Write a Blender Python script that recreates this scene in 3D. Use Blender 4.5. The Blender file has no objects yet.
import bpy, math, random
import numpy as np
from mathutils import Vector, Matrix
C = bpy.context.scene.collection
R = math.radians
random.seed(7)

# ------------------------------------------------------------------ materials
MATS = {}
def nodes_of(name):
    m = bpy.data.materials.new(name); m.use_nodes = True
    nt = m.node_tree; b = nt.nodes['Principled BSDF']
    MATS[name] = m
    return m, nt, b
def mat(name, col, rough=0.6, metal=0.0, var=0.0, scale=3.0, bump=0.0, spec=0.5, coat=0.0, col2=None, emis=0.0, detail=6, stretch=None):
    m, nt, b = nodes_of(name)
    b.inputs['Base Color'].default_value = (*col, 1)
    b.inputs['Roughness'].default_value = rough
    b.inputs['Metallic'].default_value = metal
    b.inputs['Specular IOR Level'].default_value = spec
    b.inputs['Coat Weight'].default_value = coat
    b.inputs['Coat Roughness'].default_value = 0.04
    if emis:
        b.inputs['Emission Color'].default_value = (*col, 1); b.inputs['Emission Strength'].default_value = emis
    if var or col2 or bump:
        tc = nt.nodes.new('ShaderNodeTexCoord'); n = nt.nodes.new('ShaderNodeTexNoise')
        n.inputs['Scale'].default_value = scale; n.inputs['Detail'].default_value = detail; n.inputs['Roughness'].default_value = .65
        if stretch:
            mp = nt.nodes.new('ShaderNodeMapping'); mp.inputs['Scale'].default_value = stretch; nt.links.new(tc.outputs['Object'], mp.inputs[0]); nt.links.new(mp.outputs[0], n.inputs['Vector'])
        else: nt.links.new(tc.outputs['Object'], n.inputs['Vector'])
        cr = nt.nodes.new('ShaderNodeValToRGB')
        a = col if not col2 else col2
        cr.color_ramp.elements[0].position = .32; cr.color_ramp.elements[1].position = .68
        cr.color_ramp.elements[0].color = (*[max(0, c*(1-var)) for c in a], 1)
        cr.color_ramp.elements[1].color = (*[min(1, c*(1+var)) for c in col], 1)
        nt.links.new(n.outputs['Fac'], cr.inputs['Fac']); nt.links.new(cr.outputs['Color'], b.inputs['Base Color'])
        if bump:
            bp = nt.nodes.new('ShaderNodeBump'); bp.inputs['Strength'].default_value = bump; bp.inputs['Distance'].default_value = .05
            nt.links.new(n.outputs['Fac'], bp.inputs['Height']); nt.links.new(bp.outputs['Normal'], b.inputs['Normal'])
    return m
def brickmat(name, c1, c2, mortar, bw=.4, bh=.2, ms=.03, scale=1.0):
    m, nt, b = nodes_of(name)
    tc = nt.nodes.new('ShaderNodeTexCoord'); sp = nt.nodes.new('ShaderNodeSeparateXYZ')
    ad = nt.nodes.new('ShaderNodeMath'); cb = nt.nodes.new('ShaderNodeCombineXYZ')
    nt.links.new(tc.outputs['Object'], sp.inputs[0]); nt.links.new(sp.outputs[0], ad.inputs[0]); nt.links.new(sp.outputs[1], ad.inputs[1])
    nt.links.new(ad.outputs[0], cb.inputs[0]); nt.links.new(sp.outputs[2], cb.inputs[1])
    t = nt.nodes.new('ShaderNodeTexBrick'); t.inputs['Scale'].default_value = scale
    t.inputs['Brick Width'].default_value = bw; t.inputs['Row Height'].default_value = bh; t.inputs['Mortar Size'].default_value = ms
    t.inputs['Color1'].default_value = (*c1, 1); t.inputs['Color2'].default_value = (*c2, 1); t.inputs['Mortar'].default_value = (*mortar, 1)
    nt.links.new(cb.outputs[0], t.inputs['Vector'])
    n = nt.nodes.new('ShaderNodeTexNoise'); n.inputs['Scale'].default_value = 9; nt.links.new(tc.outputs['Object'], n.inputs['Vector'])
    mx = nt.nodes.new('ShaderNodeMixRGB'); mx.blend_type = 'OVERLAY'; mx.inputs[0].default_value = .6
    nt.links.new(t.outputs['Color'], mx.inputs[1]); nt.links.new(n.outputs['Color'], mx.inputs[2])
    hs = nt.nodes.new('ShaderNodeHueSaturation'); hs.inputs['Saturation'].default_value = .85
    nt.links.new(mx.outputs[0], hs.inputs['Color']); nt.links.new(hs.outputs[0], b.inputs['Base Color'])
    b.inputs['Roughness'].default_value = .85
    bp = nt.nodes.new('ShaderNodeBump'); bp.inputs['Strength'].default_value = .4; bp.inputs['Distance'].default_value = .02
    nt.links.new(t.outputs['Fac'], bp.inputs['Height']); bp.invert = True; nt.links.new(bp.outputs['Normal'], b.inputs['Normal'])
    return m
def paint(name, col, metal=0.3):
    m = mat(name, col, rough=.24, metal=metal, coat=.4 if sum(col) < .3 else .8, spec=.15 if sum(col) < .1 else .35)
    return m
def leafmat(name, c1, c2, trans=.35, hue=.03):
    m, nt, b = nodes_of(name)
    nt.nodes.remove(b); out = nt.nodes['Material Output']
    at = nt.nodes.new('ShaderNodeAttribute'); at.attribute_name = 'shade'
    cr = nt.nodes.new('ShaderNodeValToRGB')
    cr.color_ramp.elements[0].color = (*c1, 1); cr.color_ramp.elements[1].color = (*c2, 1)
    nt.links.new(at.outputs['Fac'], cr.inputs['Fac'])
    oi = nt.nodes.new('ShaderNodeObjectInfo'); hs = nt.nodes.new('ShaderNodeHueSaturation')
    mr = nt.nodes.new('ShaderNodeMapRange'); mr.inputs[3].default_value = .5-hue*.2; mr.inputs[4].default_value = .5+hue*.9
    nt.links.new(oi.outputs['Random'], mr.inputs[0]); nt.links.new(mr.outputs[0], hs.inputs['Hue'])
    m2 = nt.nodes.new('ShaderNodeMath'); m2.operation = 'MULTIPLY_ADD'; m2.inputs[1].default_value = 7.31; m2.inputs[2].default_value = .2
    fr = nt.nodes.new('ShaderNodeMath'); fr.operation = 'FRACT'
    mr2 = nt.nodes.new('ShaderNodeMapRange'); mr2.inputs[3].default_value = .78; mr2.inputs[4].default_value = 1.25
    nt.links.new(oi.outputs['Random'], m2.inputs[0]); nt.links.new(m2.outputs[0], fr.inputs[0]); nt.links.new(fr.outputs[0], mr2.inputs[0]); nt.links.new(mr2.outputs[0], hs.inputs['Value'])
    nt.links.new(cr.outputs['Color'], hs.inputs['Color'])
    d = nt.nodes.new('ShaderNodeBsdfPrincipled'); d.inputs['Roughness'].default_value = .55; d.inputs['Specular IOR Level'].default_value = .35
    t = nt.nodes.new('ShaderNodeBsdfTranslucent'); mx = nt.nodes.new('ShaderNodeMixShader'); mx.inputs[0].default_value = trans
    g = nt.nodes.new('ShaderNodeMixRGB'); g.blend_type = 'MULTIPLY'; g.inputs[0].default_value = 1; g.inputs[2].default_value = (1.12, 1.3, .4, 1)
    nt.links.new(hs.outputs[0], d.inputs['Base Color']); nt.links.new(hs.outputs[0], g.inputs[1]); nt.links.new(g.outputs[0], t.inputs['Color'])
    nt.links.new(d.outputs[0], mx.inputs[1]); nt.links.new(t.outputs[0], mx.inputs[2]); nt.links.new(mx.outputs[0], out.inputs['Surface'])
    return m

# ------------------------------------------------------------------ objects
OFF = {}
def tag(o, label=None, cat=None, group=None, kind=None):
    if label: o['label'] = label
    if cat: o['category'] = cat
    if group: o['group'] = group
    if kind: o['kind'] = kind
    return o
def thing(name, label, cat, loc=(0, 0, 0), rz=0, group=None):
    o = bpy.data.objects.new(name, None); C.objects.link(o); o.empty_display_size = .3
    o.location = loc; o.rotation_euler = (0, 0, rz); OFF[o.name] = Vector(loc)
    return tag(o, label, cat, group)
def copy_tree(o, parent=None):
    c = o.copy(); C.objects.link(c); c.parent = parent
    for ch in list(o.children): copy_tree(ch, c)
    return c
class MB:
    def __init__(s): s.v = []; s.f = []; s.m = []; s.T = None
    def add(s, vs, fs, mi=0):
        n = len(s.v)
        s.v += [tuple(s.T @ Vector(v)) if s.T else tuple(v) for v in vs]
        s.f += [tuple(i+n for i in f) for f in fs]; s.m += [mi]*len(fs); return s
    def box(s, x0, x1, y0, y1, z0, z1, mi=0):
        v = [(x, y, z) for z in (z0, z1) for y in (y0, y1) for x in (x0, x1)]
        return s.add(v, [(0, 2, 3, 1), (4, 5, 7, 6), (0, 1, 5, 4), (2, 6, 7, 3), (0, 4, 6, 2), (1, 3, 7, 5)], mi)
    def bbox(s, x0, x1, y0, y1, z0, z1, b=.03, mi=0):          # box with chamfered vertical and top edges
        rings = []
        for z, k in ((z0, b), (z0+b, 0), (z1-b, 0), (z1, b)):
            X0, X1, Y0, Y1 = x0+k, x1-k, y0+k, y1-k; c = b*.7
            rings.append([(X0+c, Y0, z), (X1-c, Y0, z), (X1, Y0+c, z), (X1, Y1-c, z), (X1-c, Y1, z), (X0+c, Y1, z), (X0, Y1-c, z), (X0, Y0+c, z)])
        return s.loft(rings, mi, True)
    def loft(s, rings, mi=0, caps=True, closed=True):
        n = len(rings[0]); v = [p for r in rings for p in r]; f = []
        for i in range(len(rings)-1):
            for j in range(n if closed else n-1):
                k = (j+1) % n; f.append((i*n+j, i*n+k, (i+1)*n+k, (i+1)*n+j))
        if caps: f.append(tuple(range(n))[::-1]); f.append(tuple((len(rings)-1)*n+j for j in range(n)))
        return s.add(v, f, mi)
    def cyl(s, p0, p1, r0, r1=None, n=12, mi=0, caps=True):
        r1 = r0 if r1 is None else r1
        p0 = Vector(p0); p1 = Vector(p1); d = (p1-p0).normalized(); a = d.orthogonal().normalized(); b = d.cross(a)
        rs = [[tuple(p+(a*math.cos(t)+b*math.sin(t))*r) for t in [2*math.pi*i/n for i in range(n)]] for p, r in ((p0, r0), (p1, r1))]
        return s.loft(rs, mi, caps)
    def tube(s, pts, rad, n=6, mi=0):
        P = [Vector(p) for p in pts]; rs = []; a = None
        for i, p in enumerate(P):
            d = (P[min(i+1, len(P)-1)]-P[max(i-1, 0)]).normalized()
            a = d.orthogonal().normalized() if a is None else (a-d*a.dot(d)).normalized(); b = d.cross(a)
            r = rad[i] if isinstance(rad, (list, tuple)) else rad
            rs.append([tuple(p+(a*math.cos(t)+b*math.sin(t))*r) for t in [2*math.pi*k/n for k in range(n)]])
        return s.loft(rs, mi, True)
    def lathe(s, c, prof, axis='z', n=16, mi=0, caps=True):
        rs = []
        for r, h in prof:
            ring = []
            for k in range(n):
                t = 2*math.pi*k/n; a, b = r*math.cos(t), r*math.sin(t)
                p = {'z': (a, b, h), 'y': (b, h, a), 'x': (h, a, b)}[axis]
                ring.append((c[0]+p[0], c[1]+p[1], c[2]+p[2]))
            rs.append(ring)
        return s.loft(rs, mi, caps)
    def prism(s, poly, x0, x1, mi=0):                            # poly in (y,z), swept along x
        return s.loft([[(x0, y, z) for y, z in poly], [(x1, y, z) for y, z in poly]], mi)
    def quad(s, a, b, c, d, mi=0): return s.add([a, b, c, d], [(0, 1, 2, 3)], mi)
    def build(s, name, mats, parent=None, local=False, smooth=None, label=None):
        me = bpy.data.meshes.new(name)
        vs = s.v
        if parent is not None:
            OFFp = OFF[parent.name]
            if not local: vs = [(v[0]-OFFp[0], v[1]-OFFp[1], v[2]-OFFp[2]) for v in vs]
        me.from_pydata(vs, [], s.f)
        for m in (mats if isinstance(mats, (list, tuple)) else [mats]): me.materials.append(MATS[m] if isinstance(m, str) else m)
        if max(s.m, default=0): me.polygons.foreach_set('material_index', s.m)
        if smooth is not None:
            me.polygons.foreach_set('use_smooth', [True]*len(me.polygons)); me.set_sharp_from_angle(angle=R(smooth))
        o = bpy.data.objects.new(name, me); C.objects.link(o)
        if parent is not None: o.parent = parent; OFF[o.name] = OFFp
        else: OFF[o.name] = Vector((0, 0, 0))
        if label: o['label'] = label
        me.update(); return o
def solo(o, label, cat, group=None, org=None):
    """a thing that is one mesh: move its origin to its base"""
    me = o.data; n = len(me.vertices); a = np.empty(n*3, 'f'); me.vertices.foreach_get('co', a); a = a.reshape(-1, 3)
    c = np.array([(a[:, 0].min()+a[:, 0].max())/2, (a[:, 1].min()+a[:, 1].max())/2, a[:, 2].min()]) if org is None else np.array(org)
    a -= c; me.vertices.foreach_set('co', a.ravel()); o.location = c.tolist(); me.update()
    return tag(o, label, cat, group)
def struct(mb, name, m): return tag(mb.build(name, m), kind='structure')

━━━

Set task: Set down verbatim only the lines between the start of the data above and the line with "random.seed(7)", both boundaries included.

Task output:
Write a Blender Python script that recreates this scene in 3D. Use Blender 4.5. The Blender file has no objects yet.
import bpy, math, random
import numpy as np
from mathutils import Vector, Matrix
C = bpy.context.scene.collection
R = math.radians
random.seed(7)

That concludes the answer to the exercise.